Because in most of the U.S. it is no longer possible to support a middle-class family on Dad's income alone. This isn't a question of having enough cash to buy Game Boys and exotic trips. It is a question of having enough to buy the basics.
Like a home. Anyone who hasn't been hiding under a rock in Montana knows that it costs more to purchase a house than it used to. But what many do not realize is that this increase has become a family problem, with mothers caught in the cross hairs. Over the past generation, home prices have risen twice as fast for couples with young children as for those without kids. Why? Confidence in the public schools has dwindled, leaving millions of families to conclude that the only way to ensure Junior a slot in a safe, quality school is to snatch up a home in a good school district. In most cities that means paying more for the family home. Since the mid-'70s, the amount of the average family budget earmarked for the mortgage has increased a whopping 69% (adjusted for inflation). At the same time, the average father's income increased less than 1%. How to make up the difference? With Mom's paycheck, of course.
These moms aren't marching to the office so they can get into brand-new McMansions. In fact, the average family today lives in a house that is older than the one Mom and Dad grew up in, and scarcely half a room bigger. The average couple with young children now shells out more than $127,000 for a home, up from $72,000 (adjusted for inflation) less than 20 years ago.

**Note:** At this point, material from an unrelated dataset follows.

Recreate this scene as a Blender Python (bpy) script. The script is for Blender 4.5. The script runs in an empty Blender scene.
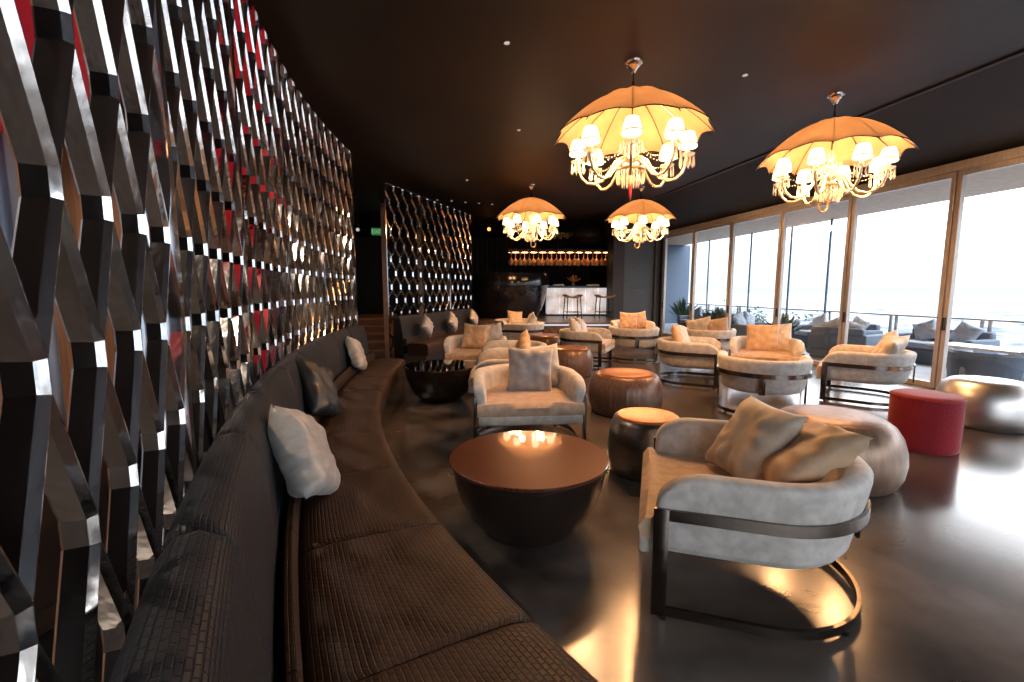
import bpy, bmesh, math, random
from mathutils import Vector, Matrix
random.seed(7)
PI = math.pi
sc = bpy.context.scene
col = sc.collection

# ---------------------------------------------------------------- camera, world, exposure
EYE = 1.6
FPX = 455.0
PITCH = math.atan(52 / FPX)
YAW = math.radians(10.515)
cam = bpy.data.cameras.new('camera')
cam.sensor_fit = 'HORIZONTAL'
cam.sensor_width = 36.0
cam.lens = FPX / 1024 * 36.0
cam.clip_start = 0.02
cam.clip_end = 9000
cam_o = bpy.data.objects.new('camera', cam)
cam_o.location = (0, 0, EYE)
cam_o.rotation_euler = (PI / 2 - PITCH, 0, -YAW)
col.objects.link(cam_o)
sc.camera = cam_o

SKY = 8.8          # strength of the overcast sky
DOWN = 330.0         # light thrown down through the shades of each chandelier
LAMP = 85.0        # watts of each chandelier
w = bpy.data.worlds.new('world')
sc.world = w
w.use_nodes = True
nt = w.node_tree
nt.nodes.clear()
tc = nt.nodes.new('ShaderNodeTexCoord')
sp = nt.nodes.new('ShaderNodeSeparateXYZ')
rp = nt.nodes.new('ShaderNodeValToRGB')
bg = nt.nodes.new('ShaderNodeBackground')
ou = nt.nodes.new('ShaderNodeOutputWorld')
nt.links.new(tc.outputs['Generated'], sp.inputs[0])
nt.links.new(sp.outputs['Z'], rp.inputs[0])
rp.color_ramp.elements[0].position = 0.0
rp.color_ramp.elements[0].color = (0.112, 0.126, 0.140, 1)
rp.color_ramp.elements[1].position = 0.30
rp.color_ramp.elements[1].color = (0.95, 0.97, 1.0, 1)
e = rp.color_ramp.elements.new(0.10)
e.color = (0.22, 0.25, 0.28, 1)
bg.inputs['Strength'].default_value = SKY
nt.links.new(rp.outputs[0], bg.inputs[0])
nt.links.new(bg.outputs[0], ou.inputs[0])

sc.view_settings.view_transform = 'Standard'
sc.view_settings.look = 'None'
sc.view_settings.exposure = 0.15
sc.view_settings.gamma = 1.0
sc.view_settings.use_curve_mapping = False
sc.cycles.use_denoising = True
sc.cycles.max_bounces = 9
sc.cycles.diffuse_bounces = 4
sc.cycles.glossy_bounces = 5
sc.cycles.transmission_bounces = 6
sc.cycles.transparent_max_bounces = 16
sc.cycles.caustics_reflective = False
sc.cycles.caustics_refractive = False
sc.cycles.sample_clamp_indirect = 6.0

# ---------------------------------------------------------------- materials
def newmat(name):
    m = bpy.data.materials.new(name)
    m.use_nodes = True
    b = m.node_tree.nodes['Principled BSDF']
    return m, m.node_tree, b

def noise_mix(nt, ca, cb, scale, detail=3, coord='Object', lo=0.35, hi=0.65, stretch=None):
    tc = nt.nodes.new('ShaderNodeTexCoord')
    n = nt.nodes.new('ShaderNodeTexNoise')
    n.inputs['Scale'].default_value = scale
    n.inputs['Detail'].default_value = detail
    src = tc.outputs[coord]
    if stretch:
        mp = nt.nodes.new('ShaderNodeMapping')
        mp.inputs['Scale'].default_value = stretch
        nt.links.new(src, mp.inputs[0]); src = mp.outputs[0]
    nt.links.new(src, n.inputs['Vector'])
    r = nt.nodes.new('ShaderNodeValToRGB')
    r.color_ramp.elements[0].position = lo
    r.color_ramp.elements[1].position = hi
    r.color_ramp.elements[0].color = (*ca, 1)
    r.color_ramp.elements[1].color = (*cb, 1)
    nt.links.new(n.outputs['Fac'], r.inputs[0])
    return r.outputs[0], n.outputs['Fac']

def bump(nt, b, fac, strength, dist):
    bm_ = nt.nodes.new('ShaderNodeBump')
    bm_.inputs['Strength'].default_value = strength
    bm_.inputs['Distance'].default_value = dist
    nt.links.new(fac, bm_.inputs['Height'])
    nt.links.new(bm_.outputs[0], b.inputs['Normal'])

def simple(name, c, rough=0.5, metal=0.0, cb=None, scale=8, bmp=0, sheen=0, coat=0, stretch=None, aniso=0):
    m, nt, b = newmat(name)
    b.inputs['Base Color'].default_value = (*c, 1)
    b.inputs['Roughness'].default_value = rough
    b.inputs['Metallic'].default_value = metal
    if sheen:
        b.inputs['Sheen Weight'].default_value = sheen
        b.inputs['Sheen Roughness'].default_value = 0.35
    if coat:
        b.inputs['Coat Weight'].default_value = coat
        b.inputs['Coat Roughness'].default_value = 0.05
    cb = cb or tuple(x * 0.82 for x in c)
    o, f = noise_mix(nt, cb, c, scale, stretch=stretch)
    nt.links.new(o, b.inputs['Base Color'])
    if bmp:
        bump(nt, b, f, bmp, 0.01)
    return m

def emit(name, c, s):
    m = bpy.data.materials.new(name); m.use_nodes = True
    nt = m.node_tree; nt.nodes.clear()
    e = nt.nodes.new('ShaderNodeEmission'); o = nt.nodes.new('ShaderNodeOutputMaterial')
    e.inputs[0].default_value = (*c, 1); e.inputs[1].default_value = s
    nt.links.new(e.outputs[0], o.inputs[0])
    return m

def clear_glass(name, tint=(1, 1, 1), refl=1.0, rough=0.0):
    m = bpy.data.materials.new(name); m.use_nodes = True
    nt = m.node_tree; nt.nodes.clear()
    o = nt.nodes.new('ShaderNodeOutputMaterial')
    t = nt.nodes.new('ShaderNodeBsdfTransparent'); g = nt.nodes.new('ShaderNodeBsdfGlossy')
    t.inputs[0].default_value = (*tint, 1); g.inputs['Roughness'].default_value = rough
    lw = nt.nodes.new('ShaderNodeFresnel'); lw.inputs['IOR'].default_value = 1.45
    mu = nt.nodes.new('ShaderNodeMath'); mu.operation = 'MULTIPLY'; mu.inputs[1].default_value = refl; mu.use_clamp = True
    nt.links.new(lw.outputs[0], mu.inputs[0])
    geo = nt.nodes.new('ShaderNodeNewGeometry'); bf = nt.nodes.new('ShaderNodeMath'); bf.operation = 'SUBTRACT'; bf.inputs[0].default_value = 1
    nt.links.new(geo.outputs['Backfacing'], bf.inputs[1])
    m2 = nt.nodes.new('ShaderNodeMath'); m2.operation = 'MULTIPLY'
    nt.links.new(mu.outputs[0], m2.inputs[0]); nt.links.new(bf.outputs[0], m2.inputs[1]); mu = m2
    mx = nt.nodes.new('ShaderNodeMixShader')
    nt.links.new(mu.outputs[0], mx.inputs[0]); nt.links.new(t.outputs[0], mx.inputs[1]); nt.links.new(g.outputs[0], mx.inputs[2])
    nt.links.new(mx.outputs[0], o.inputs[0])
    return m

def weave(name, ca, cb, rough, metal=0, bw=0.028, rh=0.014, strength=0.6):
    m, nt, b = newmat(name)
    tc = nt.nodes.new('ShaderNodeTexCoord')
    br = nt.nodes.new('ShaderNodeTexBrick')
    br.inputs['Scale'].default_value = 1.0
    br.inputs['Brick Width'].default_value = bw
    br.inputs['Row Height'].default_value = rh
    br.inputs['Mortar Size'].default_value = 0.0028
    br.inputs['Mortar Smooth'].default_value = 1.0
    br.inputs['Color1'].default_value = (*ca, 1)
    br.inputs['Color2'].default_value = (*cb, 1)
    br.inputs['Mortar'].default_value = (ca[0] * .3, ca[1] * .3, ca[2] * .3, 1)
    nt.links.new(tc.outputs['UV'], br.inputs['Vector'])
    nt.links.new(br.outputs['Color'], b.inputs['Base Color'])
    b.inputs['Roughness'].default_value = rough
    b.inputs['Specular IOR Level'].default_value = .28
    iv = nt.nodes.new('ShaderNodeMath'); iv.operation = 'SUBTRACT'; iv.inputs[0].default_value = 1
    nt.links.new(br.outputs['Fac'], iv.inputs[1])
    bump(nt, b, iv.outputs[0], strength, 0.006)
    return m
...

Then there is preschool. No longer an optional "Mother's Day Out" enterprise, preschool is widely viewed as a prerequisite for elementary school. But that prerequisite isn't offered at most public schools, which means that any mother who wants her kids to have access to this "essential start to early education," as the experts call it, has to come up with cold, hard cash. A full-time preschool program can cost over $5,000 a year more than a year's tuition at most state universities! Add the cost of health insurance (for those lucky enough to have it) and the eventual price of sending a kid to college (double when adjusted for inflation what it was a generation ago), and most middle-class moms find they have no choice but to get a job if they want to make ends meet.
To be sure, there are plenty of mothers who scrimp and save and find a way to stay home (at least for a few years). But there are plenty more who decide that the cost is just too high, and the choice of whether to stay home is no choice at all.